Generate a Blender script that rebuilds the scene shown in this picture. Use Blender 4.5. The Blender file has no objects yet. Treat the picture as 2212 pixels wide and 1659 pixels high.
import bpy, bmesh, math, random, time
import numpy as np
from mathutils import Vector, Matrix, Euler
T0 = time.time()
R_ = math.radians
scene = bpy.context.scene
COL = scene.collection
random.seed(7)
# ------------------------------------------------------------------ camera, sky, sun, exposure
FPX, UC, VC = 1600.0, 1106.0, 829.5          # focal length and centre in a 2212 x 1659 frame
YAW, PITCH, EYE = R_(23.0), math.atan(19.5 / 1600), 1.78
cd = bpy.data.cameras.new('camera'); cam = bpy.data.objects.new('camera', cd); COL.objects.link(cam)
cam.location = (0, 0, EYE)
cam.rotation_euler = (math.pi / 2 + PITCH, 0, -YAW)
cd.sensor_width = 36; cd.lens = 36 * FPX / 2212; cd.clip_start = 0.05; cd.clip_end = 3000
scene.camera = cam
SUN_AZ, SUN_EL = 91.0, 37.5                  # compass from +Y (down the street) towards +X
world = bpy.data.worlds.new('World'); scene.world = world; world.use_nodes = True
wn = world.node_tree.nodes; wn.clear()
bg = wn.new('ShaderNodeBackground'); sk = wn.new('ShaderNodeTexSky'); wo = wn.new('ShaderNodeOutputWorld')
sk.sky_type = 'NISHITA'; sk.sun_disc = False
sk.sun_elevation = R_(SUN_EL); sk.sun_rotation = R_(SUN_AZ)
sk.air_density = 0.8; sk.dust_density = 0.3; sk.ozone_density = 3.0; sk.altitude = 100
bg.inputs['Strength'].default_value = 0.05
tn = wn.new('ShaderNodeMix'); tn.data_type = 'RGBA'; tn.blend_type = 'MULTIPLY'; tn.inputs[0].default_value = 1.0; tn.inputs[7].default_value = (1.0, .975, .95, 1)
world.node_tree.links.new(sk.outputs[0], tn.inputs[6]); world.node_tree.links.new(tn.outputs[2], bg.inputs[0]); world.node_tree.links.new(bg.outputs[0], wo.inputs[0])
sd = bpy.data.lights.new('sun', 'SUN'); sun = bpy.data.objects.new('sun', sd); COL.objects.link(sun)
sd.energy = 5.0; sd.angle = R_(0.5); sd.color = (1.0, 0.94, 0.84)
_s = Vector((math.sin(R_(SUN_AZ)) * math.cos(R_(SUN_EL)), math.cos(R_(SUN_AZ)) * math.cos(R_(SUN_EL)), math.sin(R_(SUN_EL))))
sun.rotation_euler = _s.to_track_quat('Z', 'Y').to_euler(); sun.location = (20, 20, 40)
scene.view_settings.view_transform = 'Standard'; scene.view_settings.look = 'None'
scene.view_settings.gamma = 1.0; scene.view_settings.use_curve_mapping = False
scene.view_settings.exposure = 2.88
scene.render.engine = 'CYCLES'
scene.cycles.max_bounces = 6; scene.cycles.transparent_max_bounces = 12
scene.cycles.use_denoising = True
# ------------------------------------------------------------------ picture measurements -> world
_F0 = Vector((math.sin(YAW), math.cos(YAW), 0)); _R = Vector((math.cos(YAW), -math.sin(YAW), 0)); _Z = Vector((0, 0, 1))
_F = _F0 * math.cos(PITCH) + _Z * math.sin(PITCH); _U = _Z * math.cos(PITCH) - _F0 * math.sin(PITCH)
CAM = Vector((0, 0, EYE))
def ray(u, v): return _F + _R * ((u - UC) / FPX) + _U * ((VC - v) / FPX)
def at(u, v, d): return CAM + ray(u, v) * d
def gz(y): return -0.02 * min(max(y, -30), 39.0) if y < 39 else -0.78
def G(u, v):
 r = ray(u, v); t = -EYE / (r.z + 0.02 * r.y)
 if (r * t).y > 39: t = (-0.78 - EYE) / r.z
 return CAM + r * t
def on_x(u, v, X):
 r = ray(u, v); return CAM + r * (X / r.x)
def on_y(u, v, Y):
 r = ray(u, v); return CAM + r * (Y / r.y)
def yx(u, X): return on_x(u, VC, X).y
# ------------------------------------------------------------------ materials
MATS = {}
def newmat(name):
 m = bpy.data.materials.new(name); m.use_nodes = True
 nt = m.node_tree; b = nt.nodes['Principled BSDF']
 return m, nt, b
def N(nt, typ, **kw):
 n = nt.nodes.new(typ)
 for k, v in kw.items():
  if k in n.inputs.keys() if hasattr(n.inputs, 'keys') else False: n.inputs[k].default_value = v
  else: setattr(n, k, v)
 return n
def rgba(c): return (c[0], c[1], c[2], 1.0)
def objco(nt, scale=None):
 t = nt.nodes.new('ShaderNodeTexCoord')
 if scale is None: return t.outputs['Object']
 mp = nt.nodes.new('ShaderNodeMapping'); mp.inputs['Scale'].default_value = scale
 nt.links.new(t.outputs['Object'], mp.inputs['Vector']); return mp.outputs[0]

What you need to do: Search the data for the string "picture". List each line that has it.

Result:
Generate a Blender script that rebuilds the scene shown in this picture. Use Blender 4.5. The Blender file has no objects yet. Treat the picture as 2212 pixels wide and 1659 pixels high.
# ------------------------------------------------------------------ picture measurements -> world